Asterix: How Obelix Fell Into The Magic Potion When He Was A Little Boy by Goscinny & Uderzo
Publisher: Orion Books ISBN: 978-1-4440-0026-9
Review by Simon Chadwick
Asterix has always been my favourite. I still have fond memories of discovering a healthy selection of the titles at my local library back in the late 70s. It's also been a pleasure recently to begin sharing them with my daughter – helping to explain the joke names is a particular delight. Anyway, just about every Asterix book makes reference to how Obelix isn't allowed any magic potion because he fell into the magic potion cauldron when he was a baby, and now here's the story of how it happened.
This isn't a new book, although it is a reprinting of a long out-of-print one. I ordered mine via Amazon (in fact, pre-ordered, such was my excitement) and it arrived looking like the latest part of the Asterix family of books. And that's when the problem's started. Firstly, from a narrative point of view, Asterix and Obelix aren't babies in this, they're primary-schoolers. It makes for a better tale on a cute and cuddly level, but flies in the face of what we've been told in the books. Maybe a minor niggle, but a niggle all the same. Then, when you open the book, it ain't all that thick – in fact half the length of an average Asterix story but the same price. And then when you get to the actual story it's not told in traditional comic panels, but as a children's story book. Now I've written and illustrated a few kids' books so I'm not against this as a way of presenting a story, and I can think of a few examples where creators have done this and it's worked wonderfully, but that's not the issue. Nowhere in all the blurb for this book did it mention this is what you were getting. If I'd known I was paying £11 for a book I'd read in five minutes I think I'd have thought twice about it.

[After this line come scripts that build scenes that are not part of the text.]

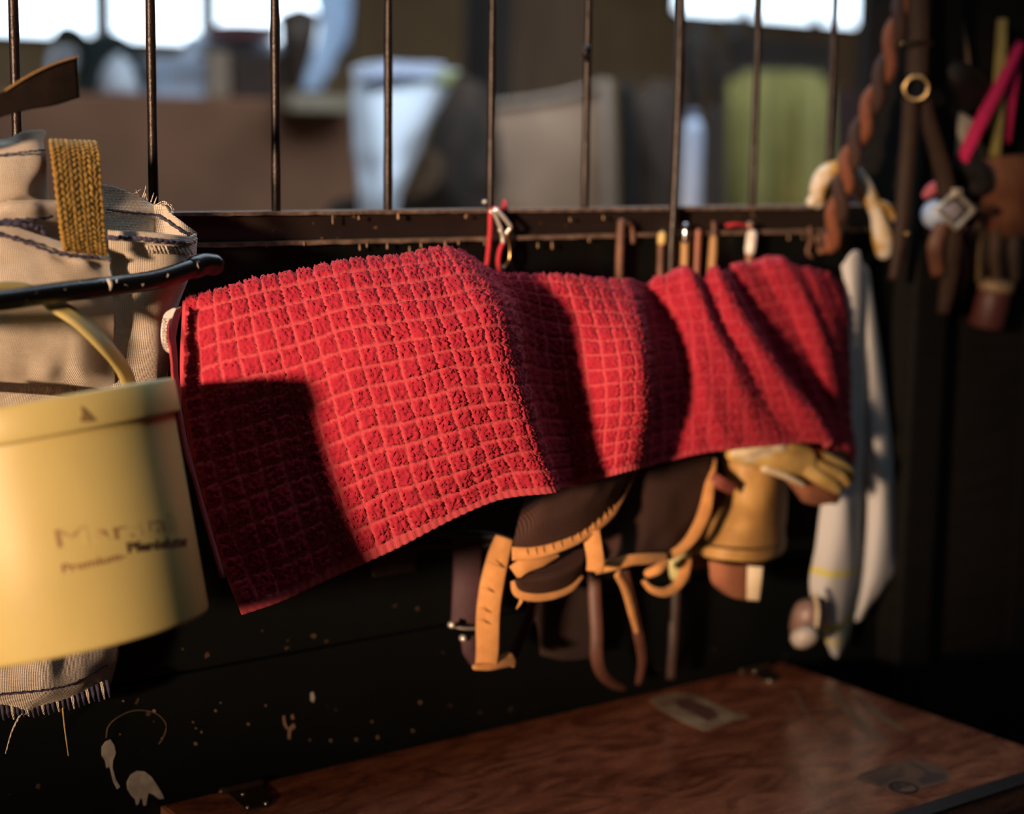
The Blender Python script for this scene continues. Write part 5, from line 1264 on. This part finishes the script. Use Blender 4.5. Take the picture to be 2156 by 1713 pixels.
S = grid_surface([[(1530, 158, -2.6), (1580, 150, -2.56), (1640, 150, -2.56), (1700, 152, -2.56), (1750, 160, -2.6)], [(1532, 240, -2.55), (1580, 235, -2.48), (1640, 235, -2.54), (1700, 235, -2.46), (1752, 240, -2.55)], [(1534, 400, -2.52), (1580, 400, -2.42), (1640, 400, -2.52), (1700, 400, -2.40), (1754, 400, -2.52)], [foot(1536, 2.52), foot(1580, 2.42), foot(1640, 2.52), foot(1700, 2.40), foot(1756, 2.52)]], 70, 50)
ph = np.arange(70)[None, :] * .55 + np.arange(50)[:, None] * .02
S = S + normals(S) * (0.018 * np.sin(ph) * np.linspace(.3, 1, 50)[:, None])[:, :, None]
shell('blanket', S, .008, OLV, bl)
tube('hanging_pole', [(1520, 156, -2.58), (1640, 149, -2.58), (1760, 156, -2.58)], .012, MATS['aisle_post_wood'], bl)
# grey rails on the far wall, each a board
gb = thing('grey_board_rack', 'grey boards fixed in rows on the far wall above the blanket', 'boards', (up(1640, 5.96), 5.96, 1.9))
GB = mat('grey_board', (0.30, 0.29, 0.28), (0.25, 0.235, 0.22), rough=.8, scale=5, stretch=(.3, 1, 1))
for i, (ya, yb) in enumerate(((82, 112), (115, 142))):
    p, q = at(1540, yb, -5.96), at(1760, ya, -5.96)
    box('board', p[0], q[0], 5.955, 5.998, p[2], q[2] - .01, GB, gb, bevel=.003)
for (xx, y0_, y1_) in ((1472, 30, 95), (1545, 30, 82)):
    p, q = at(xx - 18, y1_, -5.975), at(xx + 18, y0_, -5.975)
    tag(box('pale_curtain', p[0], q[0], 5.97, 5.985, p[2], q[2], mat('pale_curtain', (0.62, 0.62, 0.60), rough=.9), bevel=.002), 'pale cloth strip hanging under the high window, %s' % ('left one' if xx < 1500 else 'right one'), 'cloth')
cb = thing('maroon_cabinet', 'dark maroon cabinet behind the slanting rope', 'cabinet', (up(1810, 2.9), 3.0, 0))
p, q = at(1758, 190, -2.9), at(1880, 190, -2.9)
MC = mat('maroon_paint', (0.045, 0.018, 0.016), (0.035, 0.014, 0.012), rough=.6, scale=8)
box('body', p[0], q[0], 2.92, 3.3, 0, p[2], MC, cb, bevel=.004)
for i in range(2):
    w_ = (q[0] - p[0]) / 2
    d_ = box('door', p[0] + i * w_ + .004, p[0] + (i + 1) * w_ - .004, 2.90, 2.918, .05, p[2] - .02, MC, cb, bevel=.003)
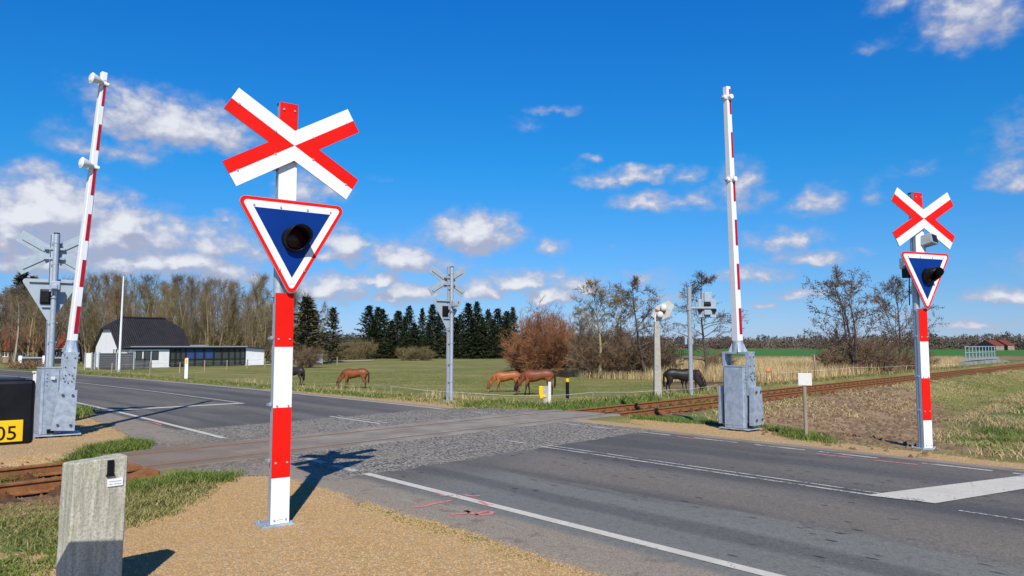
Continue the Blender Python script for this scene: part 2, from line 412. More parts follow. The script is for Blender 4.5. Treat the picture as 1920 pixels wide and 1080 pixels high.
# ------------------------------------------------------------------ ground sheet (polar, finer in front)
th = np.concatenate([np.radians(np.arange(-44, 44, .16)), np.radians(np.arange(44, 316, 1.6))]); nth = len(th)
rad = [.4]
while rad[-1] < 30: rad.append(rad[-1] * 1.0105 + .004)
while rad[-1] < 110: rad.append(rad[-1] * 1.011)
while rad[-1] < 5200: rad.append(rad[-1] * 1.045)
rad = np.array(rad); nr = len(rad)
RR, TT = np.meshgrid(rad, th, indexing='ij')
X = (RR * np.sin(TT)).ravel(); Y = (RR * np.cos(TT)).ravel()
X = np.append(X, 0.0); Y = np.append(Y, 0.0)
Zg = ground_z(X, Y)
ii, jj = np.meshgrid(np.arange(nr - 1), np.arange(nth), indexing='ij'); j2 = (jj + 1) % nth
F4 = np.stack([ii * nth + jj, ii * nth + j2, (ii + 1) * nth + j2, (ii + 1) * nth + jj], -1).reshape(-1, 4)[:, ::-1]
Fc = np.stack([np.arange(nth), (np.arange(nth) + 1) % nth, np.full(nth, nr * nth)], -1)
nn = X * NX + Y * NY; tt = X * TX + Y * TY; mm = X * MX + Y * MY; rr = X * RX + Y * RY; am = np.abs(mm - M0); dist = np.hypot(X, Y)
n2g = nn - curve(tt)
def soft(sd, wdt): return np.clip(.5 + sd / (2 * wdt), 0, 1)
gravel = np.maximum.reduce([soft(polysd(X, Y, p), q) for p, q in ((GRAVEL_NEAR, .28), (GRAVEL_LEFT, .3), (GRAVEL_MID, .35), (GRAVEL_RIGHT, .28))])
gravel = np.maximum(gravel, soft(.35 - np.abs(n2g - 13.15), .2) * (tt < 30) * .8)
offx = np.minimum(1, sst((4.9 - rr) / .8) + sst((rr - 16.0) / .8))
ballast = soft(1.55 - am, .35) * offx * (rr < 220)
corner = (mm < M0 - 1.5) & (n2g > 13.2) & (rr < 130)
mud = np.where(corner, sst((n2g - 13.6) / .8) * np.clip(1.25 - .9 * fbm(X, Y, .25, 3, 21) - .022 * np.maximum(n2g - 20, 0), 0, 1), 0) * soft(am - 2.2, .8)
MUDPATCH = P((1440,800),(1500,815),(1700,842),(1750,842),(1775,800),(1760,735),(1640,722),(1500,752),(1420,772))
mud = np.maximum(mud * .55, sst(polysd(X, Y, MUDPATCH) / .9 + .5) * .95)
crop = ((Y > 205) & (Y < 560) & (X > .19 * Y)).astype(float)
crop = np.maximum(crop, ((Y > 300) & (Y < 560) & (X < -.05 * Y)).astype(float))
marsh = np.where((X > .2 * Y) & (mm > M0 + 2), sst((Y - 40) / 8), 0) * (1 - crop)
lush = np.zeros_like(X)
for poly, wd in ((P((820,764),(905,750),(1000,748),(1100,742),(1240,742),(1230,752),(1065,768),(960,764)), .8),
                 (P((360,711),(520,731),(700,746),(720,741),(560,722),(480,713),(380,703)), 1.0),
                 (P((1200,781),(1340,790),(1350,798),(1480,812),(1520,822),(1440,790),(1300,776)), .5),
                 (P((0,884),(110,868),(240,850),(285,838),(245,824),(180,838),(110,853),(0,868)), .25),
                 (P((250,890),(330,893),(430,890),(420,905),(330,915),(250,920)), .3),
                 (P((1760,770),(1920,720),(1920,830),(1800,845)), .8), (P((0,1000),(90,990),(110,1040),(0,1080)), .4),
                 (P((60,765),(170,772),(150,790),(60,800)), .4), (P((0,676),(70,676),(150,684),(150,700),(0,696)), 3)):
    lush = np.maximum(lush, soft(polysd(X, Y, poly), wd))
b = NB('ground_surface'); p = b.pos()
d2 = b.vec('MULTIPLY', p, (1, 1, 0))
# grass / paddock
n1 = b.noise(d2, .09, 4, .6); n2 = b.noise(d2, .9, 5, .65); n3 = b.noise(d2, 9, 4, .7); n4 = b.noise(d2, .35, 4, .6, (.35, 1.6, 1))
olive = b.mix(b.ramp(n2, .3, .7), (.140, .170, .030), (.235, .235, .056))
straw = b.mix(b.ramp(n3, .3, .7), (.34, .27, .11), (.50, .41, .19))
gr = b.mix(b.math('MULTIPLY', b.ramp(b.math('ADD', b.math('MULTIPLY', n4, .7), b.math('MULTIPLY', n1, .5)), .50, .78), .75), olive, straw)
gr = b.mix(b.math('MULTIPLY', b.ramp(n3, .35, .75), .45), gr, (.07, .07, .022))
gr = b.mix(b.math('MULTIPLY', b.ramp(b.noise(d2, .5, 3, .5, (.5, 1.5, 1)), .66, .74), .6), gr, (.10, .06, .03))
lushc = b.mix(b.ramp(n3, .3, .7), (.045, .10, .016), (.12, .20, .035))
A_ = lambda nm, amp, a_, b_, nz: b.ramp(b.math('MULTIPLY_ADD', b.math('SUBTRACT', nz, .5), amp, b.attr(nm)), a_, b_)
cgr = b.mix(A_('lush', 1.3, .35, .75, n2), gr, lushc)
marshc = b.mix(b.ramp(b.noise(d2, .06, 5, .65, (.4, 2.2, 1)), .35, .65), (.34, .26, .12), (.16, .105, .05))
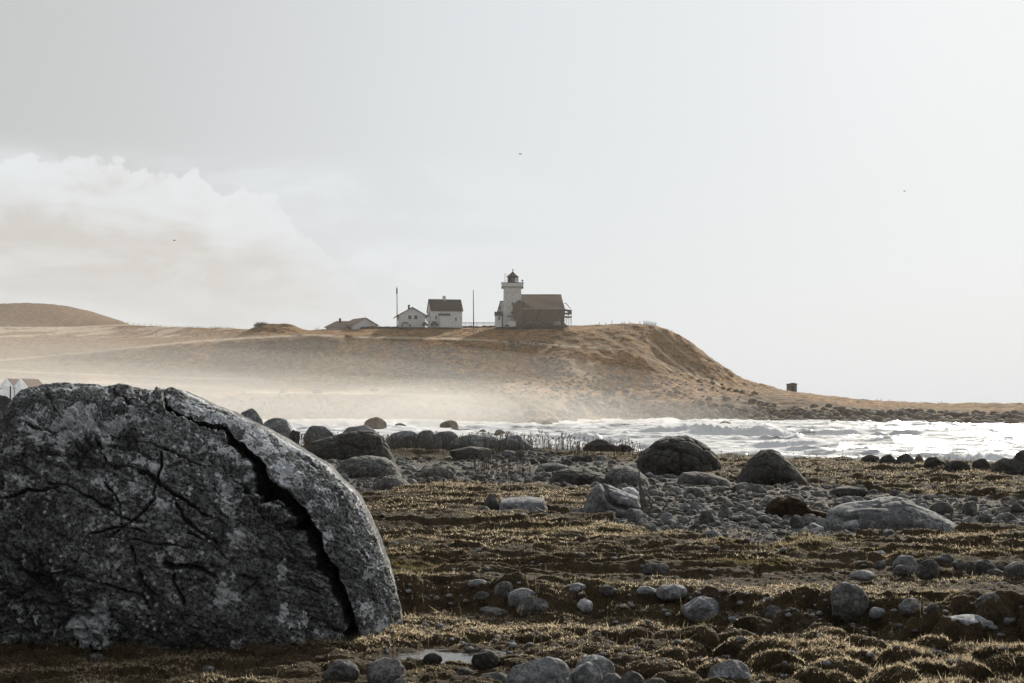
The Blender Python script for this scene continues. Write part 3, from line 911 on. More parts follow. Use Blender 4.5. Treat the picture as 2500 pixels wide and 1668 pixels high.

The illustrations, however, are beautiful, as you'd expect, and are in fact the books saving grace. When I'd calmed down enough I got the kids together, held the book open so they could appreciate the pictures, and I read it to them. They, incidentally, loved it.
And if you liked that: Try Bagel's Lucky Hat by Hector Mumbly (actually Dave Cooper), a cartoonists' children's book that's marketed as such.